In just 21 months, Israel has killed 35 people in my extended family — and that joins the dozens violently killed over the past 75 years. Women, elders, children as young as eight and relatives with special needs — like my relative Mohammad— have been shot dead by drones. The four men who rushed to save Mohammad were also gunned down. Their bodies lay unburied for weeks until a ceasefire finally allowed burial in January.
But those who died are, painful as it is, the lucky ones. What remains is a slow, humiliating man-made famine. My relatives in Gaza City survive on a single, sparse meal every day or two of lentils and flour. Money sent from abroad buys nearly nothing. Prices have surged beyond reach. All income sources vanished within the past two years, and people are entirely dependent on aid.
Yet Israel has dismantled the United Nations-led aid system — bombing warehouses, killing aid personnel and mounting a disinformation campaign to discredit U.N. agencies.
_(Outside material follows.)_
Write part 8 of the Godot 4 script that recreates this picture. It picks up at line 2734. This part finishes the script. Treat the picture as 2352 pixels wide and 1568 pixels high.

In its place is the so‑called Gaza Humanitarian Foundation (GHF), backed by the U.S. and Israel. It’s not a relief operation — it’s what Maryland Sen. Chris Van Hollen called “a death trap.” Aid distribution has been reduced from more than 400 U.N. aid sites to just four militarized GHF sites. People must risk gunfire and long treks to reach them, and many have been injured or killed trying.
A thousand people have been killed, and nearly 4,000 wounded, at these distribution points. Doctors Without Borders has called this “slaughter masquerading as humanitarian aid.” The U.N. Secretary‑General has called for the distribution scheme to be dismantled and replaced with legitimate UN‑coordinated aid.
The U.N. Office for the Coordination of Humanitarian Affairs has warned that the Gaza aid operation is the most obstructed in recent history. Its spokesman Jens Laerke has described Gaza as the “hungriest place on Earth,” with every resident facing catastrophic hunger. Famine thresholds have already been met including acute child malnutrition and extreme food scarcity.